____ DATA IN THIS EXERCISE

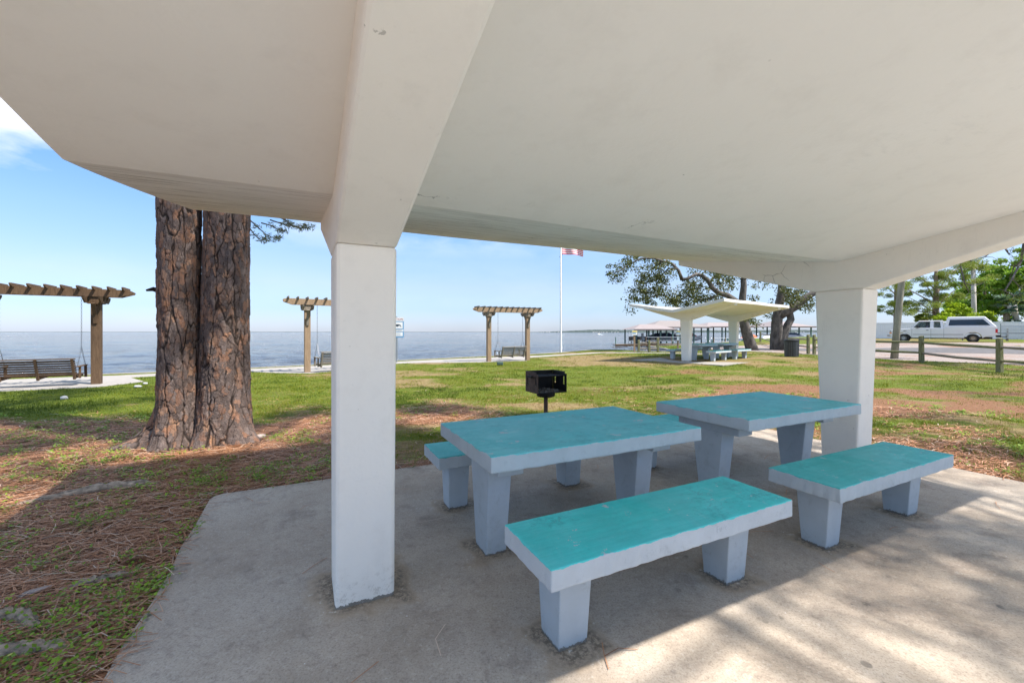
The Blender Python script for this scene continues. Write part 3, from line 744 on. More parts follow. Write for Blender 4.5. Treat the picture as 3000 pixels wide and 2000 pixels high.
sheet('bounce_gravel_lot', [uv(*p)[:2] for p in ((-9, -16), (16, -16), (16, -0.6), (6.25, -0.3), (6.2, 0.46), (-0.85, 0.46), (-0.95, -0.4), (-9, -1.0))], M['shell'], lift=0.008, st=2.0, thick=0)  # unseen ground added behind the camera to bounce sunlight onto the ceiling
# coastal path with pads under the swings
path_far = [(-40, -3.5), (-22.5, 8.2), (-16.3, 12.4), (-13.2, 14.1), (-10, 16.8), (-6.2, 20.2), (-4.5, 21.7), (-2.4, 23.4), (0.4, 25.2), (3.0, 27.0), (5.5, 28.1), (9.0, 26.6), (13.0, 25.2)]
path_near = [(13.0, 24.4), (9.0, 25.8), (5.6, 27.2), (3.2, 26.1), (0.95, 24.0), (0.9, 22.6), (0.75, 21.3), (-1.6, 20.2), (-4.2, 19.9), (-5.6, 19.2), (-6.6, 18.0), (-6.3, 15.9), (-7.2, 14.8), (-8.4, 14.9), (-9.6, 15.4), (-11.0, 14.6), (-12.2, 13.4),
             (-10.8, 12.3), (-11.0, 11.1), (-14.2, 9.4), (-17.5, 8.3), (-24, 4.5), (-40, -6)]
sheet('path', path_far + path_near, M['path'], lift=0.012, st=1.2, thick=0.05)
# gravel lot and asphalt drive, laid parallel to the parked truck
def rs(r, s): return (0.68 * r - 0.73 * s, 0.73 * r + 0.68 * s)
sheet('gravel_lot', [rs(26.0, -45), rs(26.4, -12), rs(26.8, 0), rs(30, 4), rs(33, 9), rs(34, 13.5), rs(45.5, 12), rs(45.8, -45)], M['gravel'], lift=0.006, st=1.5, thick=0)
sheet('road', [rs(34.5, -60), rs(34.8, 0), rs(35.5, 11), rs(39, 11), rs(39.0, 0), rs(39.0, -60)], M['asphalt'], lift=0.014, st=1.5, thick=0)

# ------------------------------------------------------------------ the picnic shelters
VC = 2.48
def make_shelter(root):
    hw = 2.21; L0, L1 = -0.95, 6.45; zv, ze = 2.17, 2.53; th = 0.13
    # roof slab: folded plate, valley over the columns, underside grid with a soft sag
    nu, nv = 24, 16
    vs = []; top = []
    for i in range(nu + 1):
        U = L0 + (L1 - L0) * i / nu
        for j in range(-nv, nv + 1):
            v = j / nv * hw; t = abs(v) / hw
            z = zv + (ze - zv) * (t ** 1.06) + 0.006 * math.sin(U * 1.7 + v)
            vs.append((U, v, z)); top.append((U, v, z + th))
    w = 2 * nv + 1; n = len(vs); fs = []
    for i in range(nu):
        for j in range(w - 1):
            a = i * w + j; b = a + w
            fs.append((a, a + 1, b + 1, b)); fs.append((n + a, n + b, n + b + 1, n + a + 1))
    for i in range(nu):
        a = i * w; b = a + w; fs.append((a, b, n + b, n + a)); a += w - 1; b += w - 1; fs.append((a, n + a, n + b, b))
    for j in range(w - 1):
        fs.append((j, n + j, n + j + 1, j + 1)); a = nu * w + j; fs.append((a, a + 1, n + a + 1, n + a))
    mb = MB(); mb.add(vs + top, fs)
    mb.build('roof_slab', M['roof'], root, bevel=0.012)
    for U0 in (0.13, 5.10):
        U1 = U0 + 0.30
        col_ = MB(); vb = (-0.16, 0.165); vt = (-0.225, 0.235); zt = 1.87
        col_.hexa([(U0, vb[0], -0.05), (U1, vb[0], -0.05), (U1, vb[1], -0.05), (U0, vb[1], -0.05)],
                  [(U0, vt[0], zt), (U1, vt[0], zt), (U1, vt[1], zt), (U0, vt[1], zt)])
        col_.build('column', M['frame'], root, bevel=0.02, seg=2)
        arm = MB()
        zu = lambda v: zv + (ze - zv) * (abs(v) / hw) ** 1.06 + 0.03
        tip = 2.15; k = 8
        topl = [(v, zu(v)) for v in np.linspace(-tip, tip, 2 * k + 1)]
        poly = [(vt[0] - .002, zt), (vt[1] + .002, zt), (tip, 2.44)] + topl[::-1] + [(-tip, 2.44)]
        arm.prism(poly, 'x', U0 - 0.002, U1 + 0.002)
        arm.build('cantilever_beam', M['frame'], root, bevel=0.016, seg=2)
    return root
sh1 = thing('picnic_shelter', 'large white concrete picnic shelter with butterfly roof overhead in the foreground', 'shelter', uv(0, VC), TH, 'white concrete butterfly picnic shelters')
make_shelter(sh1)
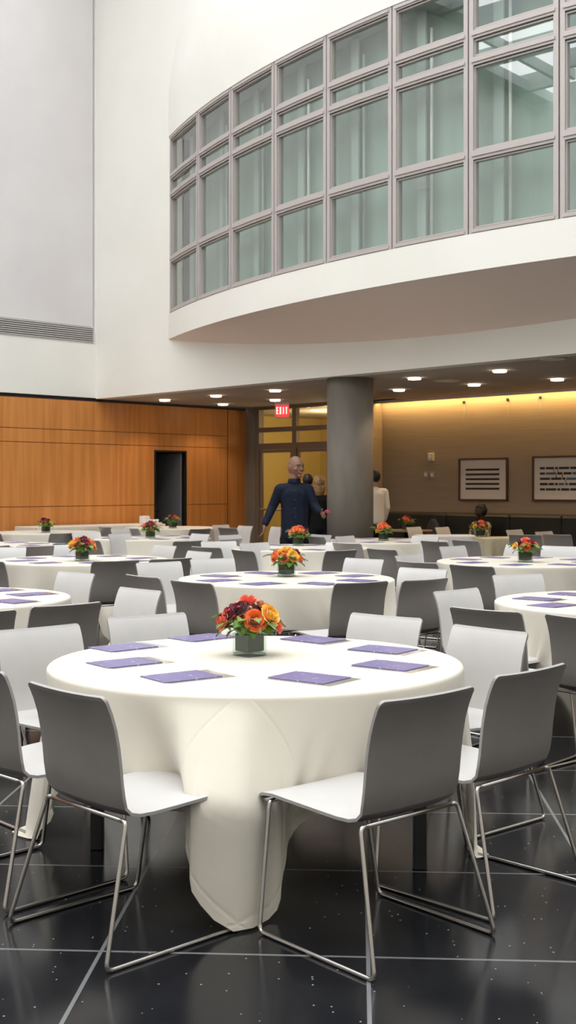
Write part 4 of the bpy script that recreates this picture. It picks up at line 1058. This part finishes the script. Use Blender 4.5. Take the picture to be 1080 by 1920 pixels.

________

PROBLEM DETAILS> Copy everything in the records above except the pictures, exactly as written.

TASK RESULT>
The Blender Python script for this scene continues. Write part 3, from line 744 on. More parts follow. Write for Blender 4.5. Treat the picture as 3000 pixels wide and 2000 pixels high.
sheet('bounce_gravel_lot', [uv(*p)[:2] for p in ((-9, -16), (16, -16), (16, -0.6), (6.25, -0.3), (6.2, 0.46), (-0.85, 0.46), (-0.95, -0.4), (-9, -1.0))], M['shell'], lift=0.008, st=2.0, thick=0)  # unseen ground added behind the camera to bounce sunlight onto the ceiling
# coastal path with pads under the swings
path_far = [(-40, -3.5), (-22.5, 8.2), (-16.3, 12.4), (-13.2, 14.1), (-10, 16.8), (-6.2, 20.2), (-4.5, 21.7), (-2.4, 23.4), (0.4, 25.2), (3.0, 27.0), (5.5, 28.1), (9.0, 26.6), (13.0, 25.2)]
path_near = [(13.0, 24.4), (9.0, 25.8), (5.6, 27.2), (3.2, 26.1), (0.95, 24.0), (0.9, 22.6), (0.75, 21.3), (-1.6, 20.2), (-4.2, 19.9), (-5.6, 19.2), (-6.6, 18.0), (-6.3, 15.9), (-7.2, 14.8), (-8.4, 14.9), (-9.6, 15.4), (-11.0, 14.6), (-12.2, 13.4),
             (-10.8, 12.3), (-11.0, 11.1), (-14.2, 9.4), (-17.5, 8.3), (-24, 4.5), (-40, -6)]
sheet('path', path_far + path_near, M['path'], lift=0.012, st=1.2, thick=0.05)
# gravel lot and asphalt drive, laid parallel to the parked truck
def rs(r, s): return (0.68 * r - 0.73 * s, 0.73 * r + 0.68 * s)
sheet('gravel_lot', [rs(26.0, -45), rs(26.4, -12), rs(26.8, 0), rs(30, 4), rs(33, 9), rs(34, 13.5), rs(45.5, 12), rs(45.8, -45)], M['gravel'], lift=0.006, st=1.5, thick=0)
sheet('road', [rs(34.5, -60), rs(34.8, 0), rs(35.5, 11), rs(39, 11), rs(39.0, 0), rs(39.0, -60)], M['asphalt'], lift=0.014, st=1.5, thick=0)

# ------------------------------------------------------------------ the picnic shelters
VC = 2.48
def make_shelter(root):
    hw = 2.21; L0, L1 = -0.95, 6.45; zv, ze = 2.17, 2.53; th = 0.13
    # roof slab: folded plate, valley over the columns, underside grid with a soft sag
    nu, nv = 24, 16
    vs = []; top = []
    for i in range(nu + 1):
        U = L0 + (L1 - L0) * i / nu
        for j in range(-nv, nv + 1):
            v = j / nv * hw; t = abs(v) / hw
            z = zv + (ze - zv) * (t ** 1.06) + 0.006 * math.sin(U * 1.7 + v)
            vs.append((U, v, z)); top.append((U, v, z + th))
    w = 2 * nv + 1; n = len(vs); fs = []
    for i in range(nu):
        for j in range(w - 1):
            a = i * w + j; b = a + w
            fs.append((a, a + 1, b + 1, b)); fs.append((n + a, n + b, n + b + 1, n + a + 1))
    for i in range(nu):
        a = i * w; b = a + w; fs.append((a, b, n + b, n + a)); a += w - 1; b += w - 1; fs.append((a, n + a, n + b, b))
    for j in range(w - 1):
        fs.append((j, n + j, n + j + 1, j + 1)); a = nu * w + j; fs.append((a, a + 1, n + a + 1, n + a))
    mb = MB(); mb.add(vs + top, fs)
    mb.build('roof_slab', M['roof'], root, bevel=0.012)
    for U0 in (0.13, 5.10):
        U1 = U0 + 0.30
        col_ = MB(); vb = (-0.16, 0.165); vt = (-0.225, 0.235); zt = 1.87
        col_.hexa([(U0, vb[0], -0.05), (U1, vb[0], -0.05), (U1, vb[1], -0.05), (U0, vb[1], -0.05)],
                  [(U0, vt[0], zt), (U1, vt[0], zt), (U1, vt[1], zt), (U0, vt[1], zt)])
        col_.build('column', M['frame'], root, bevel=0.02, seg=2)
        arm = MB()
        zu = lambda v: zv + (ze - zv) * (abs(v) / hw) ** 1.06 + 0.03
        tip = 2.15; k = 8
        topl = [(v, zu(v)) for v in np.linspace(-tip, tip, 2 * k + 1)]
        poly = [(vt[0] - .002, zt), (vt[1] + .002, zt), (tip, 2.44)] + topl[::-1] + [(-tip, 2.44)]
        arm.prism(poly, 'x', U0 - 0.002, U1 + 0.002)
        arm.build('cantilever_beam', M['frame'], root, bevel=0.016, seg=2)
    return root
sh1 = thing('picnic_shelter', 'large white concrete picnic shelter with butterfly roof overhead in the foreground', 'shelter', uv(0, VC), TH, 'white concrete butterfly picnic shelters')
make_shelter(sh1)
Write part 4 of the bpy script that recreates this picture. It picks up at line 1058. This part finishes the script. Use Blender 4.5. Take the picture to be 1080 by 1920 pixels.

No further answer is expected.